Entries with scene source code
══════════════════════════════

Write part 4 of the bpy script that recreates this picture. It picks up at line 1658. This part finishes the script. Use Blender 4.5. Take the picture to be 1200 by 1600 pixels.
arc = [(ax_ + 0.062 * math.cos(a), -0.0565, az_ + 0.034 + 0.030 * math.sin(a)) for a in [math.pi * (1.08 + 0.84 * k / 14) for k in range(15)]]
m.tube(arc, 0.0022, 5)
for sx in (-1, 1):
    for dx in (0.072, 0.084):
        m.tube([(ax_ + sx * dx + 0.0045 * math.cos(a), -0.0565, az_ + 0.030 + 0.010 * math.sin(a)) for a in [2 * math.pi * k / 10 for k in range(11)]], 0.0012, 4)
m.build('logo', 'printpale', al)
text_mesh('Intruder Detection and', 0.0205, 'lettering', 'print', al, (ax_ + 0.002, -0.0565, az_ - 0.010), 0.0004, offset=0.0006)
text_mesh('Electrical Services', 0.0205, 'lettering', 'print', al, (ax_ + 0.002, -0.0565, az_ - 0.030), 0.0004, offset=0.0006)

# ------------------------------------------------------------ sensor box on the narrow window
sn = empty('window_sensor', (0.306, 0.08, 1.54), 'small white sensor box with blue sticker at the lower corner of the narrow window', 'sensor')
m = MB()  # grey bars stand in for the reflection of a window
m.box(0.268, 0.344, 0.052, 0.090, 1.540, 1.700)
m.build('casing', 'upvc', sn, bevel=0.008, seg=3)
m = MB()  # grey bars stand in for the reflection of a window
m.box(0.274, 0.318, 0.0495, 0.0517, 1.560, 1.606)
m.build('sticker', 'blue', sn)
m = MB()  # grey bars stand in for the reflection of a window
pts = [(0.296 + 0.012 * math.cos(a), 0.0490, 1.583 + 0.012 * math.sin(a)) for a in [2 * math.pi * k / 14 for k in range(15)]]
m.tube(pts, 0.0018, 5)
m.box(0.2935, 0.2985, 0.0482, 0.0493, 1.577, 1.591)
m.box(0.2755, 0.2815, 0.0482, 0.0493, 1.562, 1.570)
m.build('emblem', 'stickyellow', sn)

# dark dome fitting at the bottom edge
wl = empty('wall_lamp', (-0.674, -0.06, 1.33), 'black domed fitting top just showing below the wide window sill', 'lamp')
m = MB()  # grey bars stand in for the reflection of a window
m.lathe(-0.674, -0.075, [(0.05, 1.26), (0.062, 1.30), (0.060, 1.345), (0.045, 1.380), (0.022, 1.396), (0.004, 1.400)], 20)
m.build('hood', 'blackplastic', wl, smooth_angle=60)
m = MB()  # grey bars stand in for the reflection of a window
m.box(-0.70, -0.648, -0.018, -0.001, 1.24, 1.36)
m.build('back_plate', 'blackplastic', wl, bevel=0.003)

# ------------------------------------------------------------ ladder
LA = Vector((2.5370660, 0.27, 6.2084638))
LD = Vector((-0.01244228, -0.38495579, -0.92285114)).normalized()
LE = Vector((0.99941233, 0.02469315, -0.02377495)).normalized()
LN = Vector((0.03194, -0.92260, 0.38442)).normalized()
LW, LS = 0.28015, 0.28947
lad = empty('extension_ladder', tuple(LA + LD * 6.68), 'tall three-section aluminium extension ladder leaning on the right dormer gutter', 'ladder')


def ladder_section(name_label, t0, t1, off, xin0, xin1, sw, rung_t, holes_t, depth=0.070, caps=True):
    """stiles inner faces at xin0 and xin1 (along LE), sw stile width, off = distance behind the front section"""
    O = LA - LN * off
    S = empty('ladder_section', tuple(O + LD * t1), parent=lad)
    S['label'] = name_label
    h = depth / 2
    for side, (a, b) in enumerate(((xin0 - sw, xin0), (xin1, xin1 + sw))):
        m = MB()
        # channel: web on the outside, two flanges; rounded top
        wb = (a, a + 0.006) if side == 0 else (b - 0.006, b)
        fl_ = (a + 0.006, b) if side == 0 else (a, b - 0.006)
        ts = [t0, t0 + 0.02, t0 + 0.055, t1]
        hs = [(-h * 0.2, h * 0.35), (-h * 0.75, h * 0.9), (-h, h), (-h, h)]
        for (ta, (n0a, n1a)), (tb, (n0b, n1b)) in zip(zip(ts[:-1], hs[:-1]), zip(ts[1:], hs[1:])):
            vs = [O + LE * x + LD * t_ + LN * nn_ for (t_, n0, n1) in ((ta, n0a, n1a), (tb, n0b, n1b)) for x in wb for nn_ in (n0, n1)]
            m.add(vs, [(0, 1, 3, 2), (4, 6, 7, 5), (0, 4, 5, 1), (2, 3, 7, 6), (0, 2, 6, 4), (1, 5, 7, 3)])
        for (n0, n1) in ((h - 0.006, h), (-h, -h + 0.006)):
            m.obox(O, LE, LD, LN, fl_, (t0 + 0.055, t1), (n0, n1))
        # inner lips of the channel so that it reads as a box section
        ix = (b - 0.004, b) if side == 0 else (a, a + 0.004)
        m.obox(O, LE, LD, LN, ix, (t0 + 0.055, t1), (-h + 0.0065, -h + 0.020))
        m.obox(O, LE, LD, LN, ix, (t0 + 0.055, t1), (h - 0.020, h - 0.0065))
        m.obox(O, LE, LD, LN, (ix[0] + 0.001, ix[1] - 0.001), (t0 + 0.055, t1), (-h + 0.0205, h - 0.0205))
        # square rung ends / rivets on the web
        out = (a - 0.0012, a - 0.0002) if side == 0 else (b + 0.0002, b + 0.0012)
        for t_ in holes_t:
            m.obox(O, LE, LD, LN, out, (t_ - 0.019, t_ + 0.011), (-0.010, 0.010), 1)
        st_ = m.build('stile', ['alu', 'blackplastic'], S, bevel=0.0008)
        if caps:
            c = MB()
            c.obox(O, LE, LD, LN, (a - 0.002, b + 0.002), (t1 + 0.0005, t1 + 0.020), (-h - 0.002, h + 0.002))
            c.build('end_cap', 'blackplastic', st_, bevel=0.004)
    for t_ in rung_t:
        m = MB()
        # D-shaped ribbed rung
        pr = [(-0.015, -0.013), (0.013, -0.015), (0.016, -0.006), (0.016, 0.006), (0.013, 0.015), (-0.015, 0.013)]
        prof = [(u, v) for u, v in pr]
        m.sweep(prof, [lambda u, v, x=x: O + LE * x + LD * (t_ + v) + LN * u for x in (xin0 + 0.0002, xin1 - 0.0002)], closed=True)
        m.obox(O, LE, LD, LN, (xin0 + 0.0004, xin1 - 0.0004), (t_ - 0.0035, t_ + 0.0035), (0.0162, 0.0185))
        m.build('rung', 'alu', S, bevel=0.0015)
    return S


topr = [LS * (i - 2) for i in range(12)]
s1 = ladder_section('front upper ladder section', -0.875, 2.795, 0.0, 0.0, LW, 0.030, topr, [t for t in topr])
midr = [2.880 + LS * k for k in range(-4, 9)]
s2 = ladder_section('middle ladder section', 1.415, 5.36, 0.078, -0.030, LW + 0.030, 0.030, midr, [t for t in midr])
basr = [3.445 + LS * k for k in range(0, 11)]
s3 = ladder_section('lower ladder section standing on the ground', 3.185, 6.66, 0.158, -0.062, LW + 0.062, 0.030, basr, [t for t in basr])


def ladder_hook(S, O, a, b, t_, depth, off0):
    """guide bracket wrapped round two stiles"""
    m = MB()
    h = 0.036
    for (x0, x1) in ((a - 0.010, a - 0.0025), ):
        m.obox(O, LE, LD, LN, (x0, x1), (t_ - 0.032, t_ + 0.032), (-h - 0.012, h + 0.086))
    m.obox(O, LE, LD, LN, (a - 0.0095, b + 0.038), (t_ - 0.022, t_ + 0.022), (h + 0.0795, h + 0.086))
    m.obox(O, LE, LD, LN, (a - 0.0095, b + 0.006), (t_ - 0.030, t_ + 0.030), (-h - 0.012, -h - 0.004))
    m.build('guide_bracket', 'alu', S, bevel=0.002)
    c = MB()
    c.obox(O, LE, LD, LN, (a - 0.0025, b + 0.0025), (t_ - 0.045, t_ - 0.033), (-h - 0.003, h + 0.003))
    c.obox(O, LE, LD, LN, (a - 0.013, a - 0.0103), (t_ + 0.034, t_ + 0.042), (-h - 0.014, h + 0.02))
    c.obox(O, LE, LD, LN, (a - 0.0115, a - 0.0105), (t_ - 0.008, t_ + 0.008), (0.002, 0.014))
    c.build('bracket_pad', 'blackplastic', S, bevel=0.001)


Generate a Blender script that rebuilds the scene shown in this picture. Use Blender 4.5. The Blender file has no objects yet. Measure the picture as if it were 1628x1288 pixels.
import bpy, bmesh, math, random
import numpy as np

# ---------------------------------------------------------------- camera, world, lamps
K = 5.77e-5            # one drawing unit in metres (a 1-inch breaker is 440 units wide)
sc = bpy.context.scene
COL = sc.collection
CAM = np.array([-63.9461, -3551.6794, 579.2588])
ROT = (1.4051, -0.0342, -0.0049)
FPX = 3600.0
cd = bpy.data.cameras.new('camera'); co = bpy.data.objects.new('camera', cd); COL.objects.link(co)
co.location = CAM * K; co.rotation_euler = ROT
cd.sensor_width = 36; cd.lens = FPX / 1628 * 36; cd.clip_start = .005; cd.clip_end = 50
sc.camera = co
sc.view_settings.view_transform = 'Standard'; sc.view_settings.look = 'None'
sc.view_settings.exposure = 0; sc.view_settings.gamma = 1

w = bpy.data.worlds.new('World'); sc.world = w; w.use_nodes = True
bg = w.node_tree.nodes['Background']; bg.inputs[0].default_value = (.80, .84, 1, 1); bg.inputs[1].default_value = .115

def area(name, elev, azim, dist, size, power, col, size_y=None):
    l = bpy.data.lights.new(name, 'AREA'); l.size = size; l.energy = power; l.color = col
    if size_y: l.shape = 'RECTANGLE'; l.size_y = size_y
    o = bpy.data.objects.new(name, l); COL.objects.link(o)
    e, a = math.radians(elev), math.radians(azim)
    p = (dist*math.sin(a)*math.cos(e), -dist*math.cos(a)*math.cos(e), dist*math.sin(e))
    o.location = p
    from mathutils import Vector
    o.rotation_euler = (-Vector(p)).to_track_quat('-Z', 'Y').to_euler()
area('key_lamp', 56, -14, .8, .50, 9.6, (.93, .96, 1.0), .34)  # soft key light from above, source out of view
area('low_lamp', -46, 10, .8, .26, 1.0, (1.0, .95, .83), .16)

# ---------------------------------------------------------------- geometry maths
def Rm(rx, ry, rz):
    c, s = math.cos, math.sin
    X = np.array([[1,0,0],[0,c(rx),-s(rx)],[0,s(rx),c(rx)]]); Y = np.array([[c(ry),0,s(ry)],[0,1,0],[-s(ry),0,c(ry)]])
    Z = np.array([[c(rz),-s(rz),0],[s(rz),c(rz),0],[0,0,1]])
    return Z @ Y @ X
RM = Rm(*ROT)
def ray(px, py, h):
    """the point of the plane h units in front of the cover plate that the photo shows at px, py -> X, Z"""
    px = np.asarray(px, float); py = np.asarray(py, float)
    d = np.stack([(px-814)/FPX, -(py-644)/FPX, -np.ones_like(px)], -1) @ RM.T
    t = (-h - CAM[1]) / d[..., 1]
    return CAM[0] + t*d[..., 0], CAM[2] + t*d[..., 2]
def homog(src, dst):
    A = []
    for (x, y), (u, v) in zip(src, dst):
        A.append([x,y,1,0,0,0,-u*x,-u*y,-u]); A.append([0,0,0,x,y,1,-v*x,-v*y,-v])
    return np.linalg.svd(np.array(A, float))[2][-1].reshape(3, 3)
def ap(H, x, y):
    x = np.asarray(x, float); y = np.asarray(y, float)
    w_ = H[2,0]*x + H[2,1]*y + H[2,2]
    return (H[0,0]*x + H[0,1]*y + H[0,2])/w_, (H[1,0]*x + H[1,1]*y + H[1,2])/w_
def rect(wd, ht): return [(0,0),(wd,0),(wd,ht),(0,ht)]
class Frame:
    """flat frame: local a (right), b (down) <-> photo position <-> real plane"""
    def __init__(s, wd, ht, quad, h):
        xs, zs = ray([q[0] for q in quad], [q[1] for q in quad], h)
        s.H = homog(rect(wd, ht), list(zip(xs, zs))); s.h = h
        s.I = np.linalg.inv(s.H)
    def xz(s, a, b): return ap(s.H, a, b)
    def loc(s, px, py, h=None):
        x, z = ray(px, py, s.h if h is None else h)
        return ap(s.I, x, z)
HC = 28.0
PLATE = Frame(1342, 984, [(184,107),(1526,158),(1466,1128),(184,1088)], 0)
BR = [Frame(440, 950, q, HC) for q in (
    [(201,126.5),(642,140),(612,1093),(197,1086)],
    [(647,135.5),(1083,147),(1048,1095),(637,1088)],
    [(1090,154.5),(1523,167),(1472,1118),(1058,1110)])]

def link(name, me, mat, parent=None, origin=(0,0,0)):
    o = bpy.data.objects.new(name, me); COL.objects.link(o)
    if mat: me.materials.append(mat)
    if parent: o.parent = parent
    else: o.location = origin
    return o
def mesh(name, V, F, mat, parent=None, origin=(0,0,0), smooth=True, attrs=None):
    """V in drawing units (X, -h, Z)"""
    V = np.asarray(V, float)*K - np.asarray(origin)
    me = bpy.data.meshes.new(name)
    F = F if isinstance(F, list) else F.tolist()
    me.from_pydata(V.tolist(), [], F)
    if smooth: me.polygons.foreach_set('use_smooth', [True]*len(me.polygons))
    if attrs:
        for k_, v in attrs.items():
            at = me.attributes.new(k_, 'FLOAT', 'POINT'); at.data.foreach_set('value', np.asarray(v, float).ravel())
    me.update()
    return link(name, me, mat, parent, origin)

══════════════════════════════

▶ _EXERCISE PROMPT_:
Your task is to give again the lines from the one containing "Generate a Blender" to the one containing "area('low_lamp', -46, 10, .8, .26, 1.0, (1.0, .95, .83), .16)", both lines included, exactly and without anything added.

▶ _ANSWER TO THE EXERCISE_:
Generate a Blender script that rebuilds the scene shown in this picture. Use Blender 4.5. The Blender file has no objects yet. Measure the picture as if it were 1628x1288 pixels.
import bpy, bmesh, math, random
import numpy as np

# ---------------------------------------------------------------- camera, world, lamps
K = 5.77e-5            # one drawing unit in metres (a 1-inch breaker is 440 units wide)
sc = bpy.context.scene
COL = sc.collection
CAM = np.array([-63.9461, -3551.6794, 579.2588])
ROT = (1.4051, -0.0342, -0.0049)
FPX = 3600.0
cd = bpy.data.cameras.new('camera'); co = bpy.data.objects.new('camera', cd); COL.objects.link(co)
co.location = CAM * K; co.rotation_euler = ROT
cd.sensor_width = 36; cd.lens = FPX / 1628 * 36; cd.clip_start = .005; cd.clip_end = 50
sc.camera = co
sc.view_settings.view_transform = 'Standard'; sc.view_settings.look = 'None'
sc.view_settings.exposure = 0; sc.view_settings.gamma = 1

w = bpy.data.worlds.new('World'); sc.world = w; w.use_nodes = True
bg = w.node_tree.nodes['Background']; bg.inputs[0].default_value = (.80, .84, 1, 1); bg.inputs[1].default_value = .115

def area(name, elev, azim, dist, size, power, col, size_y=None):
    l = bpy.data.lights.new(name, 'AREA'); l.size = size; l.energy = power; l.color = col
    if size_y: l.shape = 'RECTANGLE'; l.size_y = size_y
    o = bpy.data.objects.new(name, l); COL.objects.link(o)
    e, a = math.radians(elev), math.radians(azim)
    p = (dist*math.sin(a)*math.cos(e), -dist*math.cos(a)*math.cos(e), dist*math.sin(e))
    o.location = p
    from mathutils import Vector
    o.rotation_euler = (-Vector(p)).to_track_quat('-Z', 'Y').to_euler()
area('key_lamp', 56, -14, .8, .50, 9.6, (.93, .96, 1.0), .34)  # soft key light from above, source out of view
area('low_lamp', -46, 10, .8, .26, 1.0, (1.0, .95, .83), .16)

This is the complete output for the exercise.